Stop the count! Students Attempt Presidential Method For Grading

By Marvin Irwin 

“Stop the count!” 

If you have said this phrase at some point during the past week or so, it is unlikely that you are able to read or pick up on satire. Since you are reading Stagnation, it is unlikely that this phrase is something you would have said. 

After Prisoner-Elect Donald Trump appeared to be losing his lead in the presidential election, he took to Twitter to declare that the votes that were being counted, largely mail in ballots, were illegal because they mostly weren’t for him. He urged election officials to stop the count, in an effort to maintain his leads in key states. 

“Stop the count!” has become a rallying cry across the nation, shouted by individuals who lack critical thinking skills or are confused as to why you can’t bring a gun into a school. Protesters have gathered outside of ballot counting facilities to heckle and threaten hard working public servants with the chant. 

Trump’s example has quickly made a large impression even here on Fairfield’s campus. On Monday, a large gathering of college students who should be capable of thinking for themselves gathered outside of University offices demanding that their professors stop the adding up of their grades, in an effort for professors to only count their grades from syllabus week towards their final grade. 

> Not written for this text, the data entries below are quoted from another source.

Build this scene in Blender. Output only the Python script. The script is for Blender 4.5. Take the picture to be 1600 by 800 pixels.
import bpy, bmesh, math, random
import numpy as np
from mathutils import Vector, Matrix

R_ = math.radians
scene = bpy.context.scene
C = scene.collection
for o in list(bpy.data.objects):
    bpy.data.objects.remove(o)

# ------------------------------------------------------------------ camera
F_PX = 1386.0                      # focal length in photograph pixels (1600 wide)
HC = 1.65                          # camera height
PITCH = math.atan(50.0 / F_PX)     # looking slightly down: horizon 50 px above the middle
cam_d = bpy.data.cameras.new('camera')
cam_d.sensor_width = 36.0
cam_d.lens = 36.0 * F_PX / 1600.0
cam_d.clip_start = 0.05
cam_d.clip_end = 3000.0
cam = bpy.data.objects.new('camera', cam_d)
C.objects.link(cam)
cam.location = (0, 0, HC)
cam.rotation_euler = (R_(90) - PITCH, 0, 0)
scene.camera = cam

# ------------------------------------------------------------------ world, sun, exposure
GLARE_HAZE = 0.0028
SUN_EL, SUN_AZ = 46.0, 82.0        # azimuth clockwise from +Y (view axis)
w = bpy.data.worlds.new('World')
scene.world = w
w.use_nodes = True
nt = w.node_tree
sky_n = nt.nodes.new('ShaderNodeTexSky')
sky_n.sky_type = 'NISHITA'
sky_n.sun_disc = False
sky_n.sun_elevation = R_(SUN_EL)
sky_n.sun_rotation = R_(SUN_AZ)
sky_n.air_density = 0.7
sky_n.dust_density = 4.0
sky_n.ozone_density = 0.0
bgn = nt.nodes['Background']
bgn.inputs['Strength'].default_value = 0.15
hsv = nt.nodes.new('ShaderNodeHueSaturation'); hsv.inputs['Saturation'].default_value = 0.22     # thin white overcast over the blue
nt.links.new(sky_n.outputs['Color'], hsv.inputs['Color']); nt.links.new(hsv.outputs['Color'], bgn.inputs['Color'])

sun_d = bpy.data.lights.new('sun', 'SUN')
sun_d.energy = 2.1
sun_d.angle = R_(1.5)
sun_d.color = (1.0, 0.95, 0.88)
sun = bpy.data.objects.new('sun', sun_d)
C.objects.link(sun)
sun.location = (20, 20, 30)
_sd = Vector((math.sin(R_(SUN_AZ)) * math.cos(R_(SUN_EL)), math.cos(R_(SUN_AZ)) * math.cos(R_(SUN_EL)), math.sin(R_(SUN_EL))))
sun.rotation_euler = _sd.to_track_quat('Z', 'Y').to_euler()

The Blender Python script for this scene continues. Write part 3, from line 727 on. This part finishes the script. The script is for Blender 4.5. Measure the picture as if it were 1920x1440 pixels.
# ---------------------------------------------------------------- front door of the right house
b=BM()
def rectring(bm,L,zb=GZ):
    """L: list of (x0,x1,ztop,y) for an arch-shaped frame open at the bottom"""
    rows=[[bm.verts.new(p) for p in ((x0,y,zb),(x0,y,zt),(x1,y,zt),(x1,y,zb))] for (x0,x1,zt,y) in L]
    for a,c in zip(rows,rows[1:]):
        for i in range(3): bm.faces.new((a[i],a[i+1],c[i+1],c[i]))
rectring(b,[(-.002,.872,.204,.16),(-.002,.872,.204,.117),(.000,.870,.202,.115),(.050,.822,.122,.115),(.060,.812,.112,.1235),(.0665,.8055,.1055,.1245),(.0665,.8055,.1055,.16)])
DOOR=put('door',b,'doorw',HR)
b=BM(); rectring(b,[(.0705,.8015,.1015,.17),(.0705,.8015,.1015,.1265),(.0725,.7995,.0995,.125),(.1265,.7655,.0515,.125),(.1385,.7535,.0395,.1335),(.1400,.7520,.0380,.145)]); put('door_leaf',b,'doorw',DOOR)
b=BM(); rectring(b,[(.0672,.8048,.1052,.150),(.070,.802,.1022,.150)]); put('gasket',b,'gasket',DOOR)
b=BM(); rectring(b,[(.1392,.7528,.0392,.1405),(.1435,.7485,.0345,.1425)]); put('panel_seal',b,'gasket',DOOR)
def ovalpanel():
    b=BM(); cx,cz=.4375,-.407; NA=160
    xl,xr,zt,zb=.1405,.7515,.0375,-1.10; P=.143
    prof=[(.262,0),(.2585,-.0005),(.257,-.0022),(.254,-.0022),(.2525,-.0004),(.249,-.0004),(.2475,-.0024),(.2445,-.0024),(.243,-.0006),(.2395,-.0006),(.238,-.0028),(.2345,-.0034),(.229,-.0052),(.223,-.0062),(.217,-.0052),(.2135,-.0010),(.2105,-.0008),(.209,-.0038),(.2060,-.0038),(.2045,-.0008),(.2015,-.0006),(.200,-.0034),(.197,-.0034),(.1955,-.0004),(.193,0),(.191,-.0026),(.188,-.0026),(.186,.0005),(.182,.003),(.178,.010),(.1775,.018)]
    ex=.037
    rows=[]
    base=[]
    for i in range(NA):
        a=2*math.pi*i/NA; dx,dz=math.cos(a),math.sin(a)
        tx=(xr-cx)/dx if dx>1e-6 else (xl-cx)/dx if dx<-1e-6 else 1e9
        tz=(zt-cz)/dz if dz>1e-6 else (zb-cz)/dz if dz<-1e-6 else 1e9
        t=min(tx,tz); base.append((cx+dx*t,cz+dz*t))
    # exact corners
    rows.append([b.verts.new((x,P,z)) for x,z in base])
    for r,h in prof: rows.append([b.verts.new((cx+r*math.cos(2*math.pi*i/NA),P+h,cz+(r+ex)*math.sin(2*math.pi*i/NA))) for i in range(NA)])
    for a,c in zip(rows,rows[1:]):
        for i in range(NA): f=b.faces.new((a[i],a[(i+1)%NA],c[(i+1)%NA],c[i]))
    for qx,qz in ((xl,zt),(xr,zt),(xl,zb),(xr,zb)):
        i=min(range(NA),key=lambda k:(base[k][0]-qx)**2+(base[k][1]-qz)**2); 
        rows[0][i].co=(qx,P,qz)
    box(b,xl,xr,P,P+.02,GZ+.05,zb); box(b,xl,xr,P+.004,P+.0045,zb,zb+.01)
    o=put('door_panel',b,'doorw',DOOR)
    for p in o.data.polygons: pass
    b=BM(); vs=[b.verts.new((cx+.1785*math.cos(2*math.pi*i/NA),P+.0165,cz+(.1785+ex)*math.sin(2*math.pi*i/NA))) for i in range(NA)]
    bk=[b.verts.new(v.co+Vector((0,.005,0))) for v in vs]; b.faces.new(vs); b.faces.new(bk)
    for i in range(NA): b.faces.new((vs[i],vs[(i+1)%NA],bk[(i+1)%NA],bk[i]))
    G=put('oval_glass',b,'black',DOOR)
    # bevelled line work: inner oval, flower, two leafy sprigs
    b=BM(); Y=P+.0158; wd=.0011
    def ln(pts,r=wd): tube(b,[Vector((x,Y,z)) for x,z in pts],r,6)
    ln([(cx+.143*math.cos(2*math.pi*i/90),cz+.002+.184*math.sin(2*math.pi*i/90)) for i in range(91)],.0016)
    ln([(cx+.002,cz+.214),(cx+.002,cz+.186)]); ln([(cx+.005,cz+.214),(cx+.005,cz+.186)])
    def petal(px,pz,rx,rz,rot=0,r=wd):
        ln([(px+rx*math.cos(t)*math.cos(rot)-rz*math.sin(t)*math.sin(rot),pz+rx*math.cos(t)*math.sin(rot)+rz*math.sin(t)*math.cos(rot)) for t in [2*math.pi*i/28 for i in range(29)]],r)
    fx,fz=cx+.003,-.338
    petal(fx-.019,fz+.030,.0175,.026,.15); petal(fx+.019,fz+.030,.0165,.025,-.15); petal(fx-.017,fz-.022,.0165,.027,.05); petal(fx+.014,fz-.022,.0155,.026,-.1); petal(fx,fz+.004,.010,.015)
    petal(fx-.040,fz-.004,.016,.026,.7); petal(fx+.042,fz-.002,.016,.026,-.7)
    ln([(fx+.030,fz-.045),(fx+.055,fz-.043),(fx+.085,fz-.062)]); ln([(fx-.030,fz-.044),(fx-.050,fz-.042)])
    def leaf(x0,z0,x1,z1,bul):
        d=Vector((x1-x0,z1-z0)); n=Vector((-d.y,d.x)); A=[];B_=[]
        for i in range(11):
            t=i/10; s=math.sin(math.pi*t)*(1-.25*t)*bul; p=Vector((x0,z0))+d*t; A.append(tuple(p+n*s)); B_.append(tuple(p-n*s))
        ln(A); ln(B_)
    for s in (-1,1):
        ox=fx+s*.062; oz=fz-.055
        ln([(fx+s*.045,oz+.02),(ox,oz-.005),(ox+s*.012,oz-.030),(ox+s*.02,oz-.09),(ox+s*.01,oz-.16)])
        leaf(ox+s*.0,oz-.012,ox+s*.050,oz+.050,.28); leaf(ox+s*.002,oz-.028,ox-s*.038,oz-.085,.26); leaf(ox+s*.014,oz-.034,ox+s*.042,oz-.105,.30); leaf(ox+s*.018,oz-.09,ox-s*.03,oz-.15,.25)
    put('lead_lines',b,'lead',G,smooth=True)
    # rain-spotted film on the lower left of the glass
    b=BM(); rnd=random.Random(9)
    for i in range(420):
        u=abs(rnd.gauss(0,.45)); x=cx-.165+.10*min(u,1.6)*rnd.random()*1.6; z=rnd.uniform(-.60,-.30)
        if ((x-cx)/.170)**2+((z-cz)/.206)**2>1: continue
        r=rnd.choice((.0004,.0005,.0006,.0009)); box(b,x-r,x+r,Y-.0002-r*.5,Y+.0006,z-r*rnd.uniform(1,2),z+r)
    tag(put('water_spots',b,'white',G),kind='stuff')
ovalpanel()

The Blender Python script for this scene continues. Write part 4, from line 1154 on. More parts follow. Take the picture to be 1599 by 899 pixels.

“I mean it’s kinda ridiculous, I was doing so well in this class, and now I’m not?” said Ryan Z. ’20. “It is completely unfair, and maybe even illegal, that my history professor wants to add the bad grades that I got to my final average. She should have stopped collecting grades after the first week’s attendance.”

The young man’s bulletproof logic can only be traced back to the actions of the current leader of the Free World. “It’s okay if the President does it” seems to be the prevailing mentality right now, and the consequences have been widespread. People claiming that it’s impossible they’re gaining weight because they stop counting calories at 10 AM. Fairfield University claiming to be the best college in Connecticut if you stop after “F” in the alphabetical list. Parents claiming that the youngest of their newborn triplets isn’t theirs because they stopped counting after 2. Me claiming I should win the Pulitzer Prize for this article if you stop after the first word of the title. 

Stay tuned to Stagnation to find out how the protests to throw out “illegal” grades conclude. And remember, you can get away with murder if you tell the court that they have to stop going over the events of your day once they reach the point where you picked up the knife.